TASK »
Every entry that follows should be reproduced exactly.

(A block of data)
───
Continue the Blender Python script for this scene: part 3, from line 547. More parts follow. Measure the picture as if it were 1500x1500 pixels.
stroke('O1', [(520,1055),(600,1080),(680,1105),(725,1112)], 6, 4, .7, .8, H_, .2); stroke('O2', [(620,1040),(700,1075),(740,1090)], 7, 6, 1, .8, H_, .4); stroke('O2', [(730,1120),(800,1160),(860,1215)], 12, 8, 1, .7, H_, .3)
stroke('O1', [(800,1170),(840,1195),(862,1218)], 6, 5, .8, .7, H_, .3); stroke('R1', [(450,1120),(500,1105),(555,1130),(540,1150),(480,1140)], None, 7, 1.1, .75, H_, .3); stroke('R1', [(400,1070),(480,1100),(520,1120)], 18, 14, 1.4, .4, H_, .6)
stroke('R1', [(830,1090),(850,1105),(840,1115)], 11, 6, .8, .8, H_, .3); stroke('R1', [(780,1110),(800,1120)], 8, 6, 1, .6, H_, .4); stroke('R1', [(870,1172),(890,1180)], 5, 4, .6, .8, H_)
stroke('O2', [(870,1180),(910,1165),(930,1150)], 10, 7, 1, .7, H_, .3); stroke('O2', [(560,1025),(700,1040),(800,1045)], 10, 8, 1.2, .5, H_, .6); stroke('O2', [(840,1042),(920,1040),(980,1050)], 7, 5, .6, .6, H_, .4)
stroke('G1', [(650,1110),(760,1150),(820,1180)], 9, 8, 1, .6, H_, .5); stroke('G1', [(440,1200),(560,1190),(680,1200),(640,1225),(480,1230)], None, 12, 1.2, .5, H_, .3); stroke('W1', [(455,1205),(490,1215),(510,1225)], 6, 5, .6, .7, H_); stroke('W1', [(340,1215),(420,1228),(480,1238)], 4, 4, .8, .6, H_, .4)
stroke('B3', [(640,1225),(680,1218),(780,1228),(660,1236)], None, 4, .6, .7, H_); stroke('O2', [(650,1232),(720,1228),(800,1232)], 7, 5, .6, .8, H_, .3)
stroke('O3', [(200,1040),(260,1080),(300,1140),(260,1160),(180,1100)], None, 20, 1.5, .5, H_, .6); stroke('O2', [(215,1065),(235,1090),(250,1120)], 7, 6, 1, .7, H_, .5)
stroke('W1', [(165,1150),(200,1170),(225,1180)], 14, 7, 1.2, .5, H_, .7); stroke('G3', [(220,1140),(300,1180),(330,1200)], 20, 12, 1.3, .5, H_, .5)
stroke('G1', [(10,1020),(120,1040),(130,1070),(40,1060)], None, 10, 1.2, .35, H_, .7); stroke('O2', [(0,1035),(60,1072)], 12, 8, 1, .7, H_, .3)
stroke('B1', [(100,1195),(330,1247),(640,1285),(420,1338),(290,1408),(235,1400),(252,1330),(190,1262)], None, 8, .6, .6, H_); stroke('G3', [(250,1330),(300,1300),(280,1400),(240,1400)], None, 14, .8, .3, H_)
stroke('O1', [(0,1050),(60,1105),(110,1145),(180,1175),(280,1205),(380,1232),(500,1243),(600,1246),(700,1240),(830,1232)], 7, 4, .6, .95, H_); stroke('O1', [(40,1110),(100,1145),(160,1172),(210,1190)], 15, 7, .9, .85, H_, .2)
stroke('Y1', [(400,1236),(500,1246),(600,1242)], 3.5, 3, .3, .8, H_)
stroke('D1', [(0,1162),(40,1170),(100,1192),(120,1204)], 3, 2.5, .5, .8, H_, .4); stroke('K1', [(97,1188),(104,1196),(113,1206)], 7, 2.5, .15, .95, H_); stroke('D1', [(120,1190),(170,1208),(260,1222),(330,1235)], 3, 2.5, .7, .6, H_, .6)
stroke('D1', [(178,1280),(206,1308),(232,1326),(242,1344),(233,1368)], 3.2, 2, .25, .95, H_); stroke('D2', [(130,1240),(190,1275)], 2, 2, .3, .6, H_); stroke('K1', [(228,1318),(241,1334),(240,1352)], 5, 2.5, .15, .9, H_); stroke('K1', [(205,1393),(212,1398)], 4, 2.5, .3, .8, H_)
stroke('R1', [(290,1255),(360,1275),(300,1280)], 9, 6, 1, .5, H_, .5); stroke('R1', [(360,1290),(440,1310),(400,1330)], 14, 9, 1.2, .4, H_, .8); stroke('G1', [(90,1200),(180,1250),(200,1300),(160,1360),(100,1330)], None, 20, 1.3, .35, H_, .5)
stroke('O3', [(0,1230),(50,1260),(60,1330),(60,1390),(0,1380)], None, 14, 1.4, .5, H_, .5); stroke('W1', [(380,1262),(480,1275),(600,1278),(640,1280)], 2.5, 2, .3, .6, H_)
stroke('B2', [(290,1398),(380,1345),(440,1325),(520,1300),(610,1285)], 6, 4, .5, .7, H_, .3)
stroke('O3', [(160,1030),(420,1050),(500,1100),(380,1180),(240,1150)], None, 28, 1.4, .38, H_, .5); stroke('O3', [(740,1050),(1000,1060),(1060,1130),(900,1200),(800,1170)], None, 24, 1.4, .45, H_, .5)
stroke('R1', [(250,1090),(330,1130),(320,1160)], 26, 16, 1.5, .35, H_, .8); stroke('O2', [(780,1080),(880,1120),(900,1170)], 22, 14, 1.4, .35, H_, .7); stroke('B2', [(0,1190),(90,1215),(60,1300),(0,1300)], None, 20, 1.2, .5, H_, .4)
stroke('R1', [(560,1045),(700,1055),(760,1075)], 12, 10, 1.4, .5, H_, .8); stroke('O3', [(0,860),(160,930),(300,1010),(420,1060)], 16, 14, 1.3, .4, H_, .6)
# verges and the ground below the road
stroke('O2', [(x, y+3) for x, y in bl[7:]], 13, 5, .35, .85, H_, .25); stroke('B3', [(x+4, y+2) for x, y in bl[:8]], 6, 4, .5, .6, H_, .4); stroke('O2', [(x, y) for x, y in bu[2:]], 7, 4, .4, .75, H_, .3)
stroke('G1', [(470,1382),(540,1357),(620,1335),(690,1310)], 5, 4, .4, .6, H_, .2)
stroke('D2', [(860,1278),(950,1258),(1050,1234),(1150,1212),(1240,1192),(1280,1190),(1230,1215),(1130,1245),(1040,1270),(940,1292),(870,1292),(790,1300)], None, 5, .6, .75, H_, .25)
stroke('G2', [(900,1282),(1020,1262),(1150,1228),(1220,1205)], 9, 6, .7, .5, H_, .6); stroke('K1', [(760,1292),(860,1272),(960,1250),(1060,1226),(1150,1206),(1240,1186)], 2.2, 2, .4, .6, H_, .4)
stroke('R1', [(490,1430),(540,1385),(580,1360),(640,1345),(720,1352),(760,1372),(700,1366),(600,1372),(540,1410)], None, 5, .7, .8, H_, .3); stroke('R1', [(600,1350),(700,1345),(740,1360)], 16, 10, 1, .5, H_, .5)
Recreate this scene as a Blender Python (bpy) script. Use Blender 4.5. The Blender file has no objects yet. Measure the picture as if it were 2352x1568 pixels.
───
WRITTEN ANSWER »
Continue the Blender Python script for this scene: part 3, from line 547. More parts follow. Measure the picture as if it were 1500x1500 pixels.
stroke('O1', [(520,1055),(600,1080),(680,1105),(725,1112)], 6, 4, .7, .8, H_, .2); stroke('O2', [(620,1040),(700,1075),(740,1090)], 7, 6, 1, .8, H_, .4); stroke('O2', [(730,1120),(800,1160),(860,1215)], 12, 8, 1, .7, H_, .3)
stroke('O1', [(800,1170),(840,1195),(862,1218)], 6, 5, .8, .7, H_, .3); stroke('R1', [(450,1120),(500,1105),(555,1130),(540,1150),(480,1140)], None, 7, 1.1, .75, H_, .3); stroke('R1', [(400,1070),(480,1100),(520,1120)], 18, 14, 1.4, .4, H_, .6)
stroke('R1', [(830,1090),(850,1105),(840,1115)], 11, 6, .8, .8, H_, .3); stroke('R1', [(780,1110),(800,1120)], 8, 6, 1, .6, H_, .4); stroke('R1', [(870,1172),(890,1180)], 5, 4, .6, .8, H_)
stroke('O2', [(870,1180),(910,1165),(930,1150)], 10, 7, 1, .7, H_, .3); stroke('O2', [(560,1025),(700,1040),(800,1045)], 10, 8, 1.2, .5, H_, .6); stroke('O2', [(840,1042),(920,1040),(980,1050)], 7, 5, .6, .6, H_, .4)
stroke('G1', [(650,1110),(760,1150),(820,1180)], 9, 8, 1, .6, H_, .5); stroke('G1', [(440,1200),(560,1190),(680,1200),(640,1225),(480,1230)], None, 12, 1.2, .5, H_, .3); stroke('W1', [(455,1205),(490,1215),(510,1225)], 6, 5, .6, .7, H_); stroke('W1', [(340,1215),(420,1228),(480,1238)], 4, 4, .8, .6, H_, .4)
stroke('B3', [(640,1225),(680,1218),(780,1228),(660,1236)], None, 4, .6, .7, H_); stroke('O2', [(650,1232),(720,1228),(800,1232)], 7, 5, .6, .8, H_, .3)
stroke('O3', [(200,1040),(260,1080),(300,1140),(260,1160),(180,1100)], None, 20, 1.5, .5, H_, .6); stroke('O2', [(215,1065),(235,1090),(250,1120)], 7, 6, 1, .7, H_, .5)
stroke('W1', [(165,1150),(200,1170),(225,1180)], 14, 7, 1.2, .5, H_, .7); stroke('G3', [(220,1140),(300,1180),(330,1200)], 20, 12, 1.3, .5, H_, .5)
stroke('G1', [(10,1020),(120,1040),(130,1070),(40,1060)], None, 10, 1.2, .35, H_, .7); stroke('O2', [(0,1035),(60,1072)], 12, 8, 1, .7, H_, .3)
stroke('B1', [(100,1195),(330,1247),(640,1285),(420,1338),(290,1408),(235,1400),(252,1330),(190,1262)], None, 8, .6, .6, H_); stroke('G3', [(250,1330),(300,1300),(280,1400),(240,1400)], None, 14, .8, .3, H_)
stroke('O1', [(0,1050),(60,1105),(110,1145),(180,1175),(280,1205),(380,1232),(500,1243),(600,1246),(700,1240),(830,1232)], 7, 4, .6, .95, H_); stroke('O1', [(40,1110),(100,1145),(160,1172),(210,1190)], 15, 7, .9, .85, H_, .2)
stroke('Y1', [(400,1236),(500,1246),(600,1242)], 3.5, 3, .3, .8, H_)
stroke('D1', [(0,1162),(40,1170),(100,1192),(120,1204)], 3, 2.5, .5, .8, H_, .4); stroke('K1', [(97,1188),(104,1196),(113,1206)], 7, 2.5, .15, .95, H_); stroke('D1', [(120,1190),(170,1208),(260,1222),(330,1235)], 3, 2.5, .7, .6, H_, .6)
stroke('D1', [(178,1280),(206,1308),(232,1326),(242,1344),(233,1368)], 3.2, 2, .25, .95, H_); stroke('D2', [(130,1240),(190,1275)], 2, 2, .3, .6, H_); stroke('K1', [(228,1318),(241,1334),(240,1352)], 5, 2.5, .15, .9, H_); stroke('K1', [(205,1393),(212,1398)], 4, 2.5, .3, .8, H_)
stroke('R1', [(290,1255),(360,1275),(300,1280)], 9, 6, 1, .5, H_, .5); stroke('R1', [(360,1290),(440,1310),(400,1330)], 14, 9, 1.2, .4, H_, .8); stroke('G1', [(90,1200),(180,1250),(200,1300),(160,1360),(100,1330)], None, 20, 1.3, .35, H_, .5)
stroke('O3', [(0,1230),(50,1260),(60,1330),(60,1390),(0,1380)], None, 14, 1.4, .5, H_, .5); stroke('W1', [(380,1262),(480,1275),(600,1278),(640,1280)], 2.5, 2, .3, .6, H_)
stroke('B2', [(290,1398),(380,1345),(440,1325),(520,1300),(610,1285)], 6, 4, .5, .7, H_, .3)
stroke('O3', [(160,1030),(420,1050),(500,1100),(380,1180),(240,1150)], None, 28, 1.4, .38, H_, .5); stroke('O3', [(740,1050),(1000,1060),(1060,1130),(900,1200),(800,1170)], None, 24, 1.4, .45, H_, .5)
stroke('R1', [(250,1090),(330,1130),(320,1160)], 26, 16, 1.5, .35, H_, .8); stroke('O2', [(780,1080),(880,1120),(900,1170)], 22, 14, 1.4, .35, H_, .7); stroke('B2', [(0,1190),(90,1215),(60,1300),(0,1300)], None, 20, 1.2, .5, H_, .4)
stroke('R1', [(560,1045),(700,1055),(760,1075)], 12, 10, 1.4, .5, H_, .8); stroke('O3', [(0,860),(160,930),(300,1010),(420,1060)], 16, 14, 1.3, .4, H_, .6)
# verges and the ground below the road
stroke('O2', [(x, y+3) for x, y in bl[7:]], 13, 5, .35, .85, H_, .25); stroke('B3', [(x+4, y+2) for x, y in bl[:8]], 6, 4, .5, .6, H_, .4); stroke('O2', [(x, y) for x, y in bu[2:]], 7, 4, .4, .75, H_, .3)
stroke('G1', [(470,1382),(540,1357),(620,1335),(690,1310)], 5, 4, .4, .6, H_, .2)
stroke('D2', [(860,1278),(950,1258),(1050,1234),(1150,1212),(1240,1192),(1280,1190),(1230,1215),(1130,1245),(1040,1270),(940,1292),(870,1292),(790,1300)], None, 5, .6, .75, H_, .25)
stroke('G2', [(900,1282),(1020,1262),(1150,1228),(1220,1205)], 9, 6, .7, .5, H_, .6); stroke('K1', [(760,1292),(860,1272),(960,1250),(1060,1226),(1150,1206),(1240,1186)], 2.2, 2, .4, .6, H_, .4)
stroke('R1', [(490,1430),(540,1385),(580,1360),(640,1345),(720,1352),(760,1372),(700,1366),(600,1372),(540,1410)], None, 5, .7, .8, H_, .3); stroke('R1', [(600,1350),(700,1345),(740,1360)], 16, 10, 1, .5, H_, .5)
Recreate this scene as a Blender Python (bpy) script. Use Blender 4.5. The Blender file has no objects yet. Measure the picture as if it were 2352x1568 pixels.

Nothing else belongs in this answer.